-- Start of Data in this exercise --

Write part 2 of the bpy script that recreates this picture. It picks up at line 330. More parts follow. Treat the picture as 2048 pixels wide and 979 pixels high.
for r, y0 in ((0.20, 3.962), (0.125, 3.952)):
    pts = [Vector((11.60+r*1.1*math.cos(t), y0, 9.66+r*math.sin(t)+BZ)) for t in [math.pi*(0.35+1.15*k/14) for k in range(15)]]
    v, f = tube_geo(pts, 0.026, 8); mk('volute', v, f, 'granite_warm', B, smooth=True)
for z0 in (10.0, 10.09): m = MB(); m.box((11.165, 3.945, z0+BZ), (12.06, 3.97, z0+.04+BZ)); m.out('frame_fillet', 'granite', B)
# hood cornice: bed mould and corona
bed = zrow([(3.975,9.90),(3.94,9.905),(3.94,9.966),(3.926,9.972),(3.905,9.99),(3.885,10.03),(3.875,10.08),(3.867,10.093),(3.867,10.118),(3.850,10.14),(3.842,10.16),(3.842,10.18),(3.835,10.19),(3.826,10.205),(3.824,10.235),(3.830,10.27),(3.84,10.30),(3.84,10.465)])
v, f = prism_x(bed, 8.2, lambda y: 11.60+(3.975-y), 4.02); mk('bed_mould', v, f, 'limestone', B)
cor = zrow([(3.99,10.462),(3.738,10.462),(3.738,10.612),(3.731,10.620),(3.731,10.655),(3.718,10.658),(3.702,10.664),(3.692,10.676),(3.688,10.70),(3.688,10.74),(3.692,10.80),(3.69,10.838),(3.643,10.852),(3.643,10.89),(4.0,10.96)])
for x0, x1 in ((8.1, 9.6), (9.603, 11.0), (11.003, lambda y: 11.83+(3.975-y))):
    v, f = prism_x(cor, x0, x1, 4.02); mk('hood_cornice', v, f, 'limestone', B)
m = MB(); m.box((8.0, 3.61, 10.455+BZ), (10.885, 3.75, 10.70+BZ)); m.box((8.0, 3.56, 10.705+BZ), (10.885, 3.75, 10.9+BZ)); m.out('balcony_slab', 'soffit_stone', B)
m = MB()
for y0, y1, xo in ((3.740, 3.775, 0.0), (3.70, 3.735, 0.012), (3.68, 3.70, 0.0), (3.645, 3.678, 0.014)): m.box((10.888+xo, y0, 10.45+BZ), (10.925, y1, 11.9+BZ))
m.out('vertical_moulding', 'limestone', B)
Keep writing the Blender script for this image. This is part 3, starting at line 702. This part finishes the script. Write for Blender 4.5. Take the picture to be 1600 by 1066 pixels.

-- End of Data in this exercise --

Copy the records above exactly as they appear.

Write part 2 of the bpy script that recreates this picture. It picks up at line 330. More parts follow. Treat the picture as 2048 pixels wide and 979 pixels high.
for r, y0 in ((0.20, 3.962), (0.125, 3.952)):
    pts = [Vector((11.60+r*1.1*math.cos(t), y0, 9.66+r*math.sin(t)+BZ)) for t in [math.pi*(0.35+1.15*k/14) for k in range(15)]]
    v, f = tube_geo(pts, 0.026, 8); mk('volute', v, f, 'granite_warm', B, smooth=True)
for z0 in (10.0, 10.09): m = MB(); m.box((11.165, 3.945, z0+BZ), (12.06, 3.97, z0+.04+BZ)); m.out('frame_fillet', 'granite', B)
# hood cornice: bed mould and corona
bed = zrow([(3.975,9.90),(3.94,9.905),(3.94,9.966),(3.926,9.972),(3.905,9.99),(3.885,10.03),(3.875,10.08),(3.867,10.093),(3.867,10.118),(3.850,10.14),(3.842,10.16),(3.842,10.18),(3.835,10.19),(3.826,10.205),(3.824,10.235),(3.830,10.27),(3.84,10.30),(3.84,10.465)])
v, f = prism_x(bed, 8.2, lambda y: 11.60+(3.975-y), 4.02); mk('bed_mould', v, f, 'limestone', B)
cor = zrow([(3.99,10.462),(3.738,10.462),(3.738,10.612),(3.731,10.620),(3.731,10.655),(3.718,10.658),(3.702,10.664),(3.692,10.676),(3.688,10.70),(3.688,10.74),(3.692,10.80),(3.69,10.838),(3.643,10.852),(3.643,10.89),(4.0,10.96)])
for x0, x1 in ((8.1, 9.6), (9.603, 11.0), (11.003, lambda y: 11.83+(3.975-y))):
    v, f = prism_x(cor, x0, x1, 4.02); mk('hood_cornice', v, f, 'limestone', B)
m = MB(); m.box((8.0, 3.61, 10.455+BZ), (10.885, 3.75, 10.70+BZ)); m.box((8.0, 3.56, 10.705+BZ), (10.885, 3.75, 10.9+BZ)); m.out('balcony_slab', 'soffit_stone', B)
m = MB()
for y0, y1, xo in ((3.740, 3.775, 0.0), (3.70, 3.735, 0.012), (3.68, 3.70, 0.0), (3.645, 3.678, 0.014)): m.box((10.888+xo, y0, 10.45+BZ), (10.925, y1, 11.9+BZ))
m.out('vertical_moulding', 'limestone', B)
Keep writing the Blender script for this image. This is part 3, starting at line 702. This part finishes the script. Write for Blender 4.5. Take the picture to be 1600 by 1066 pixels.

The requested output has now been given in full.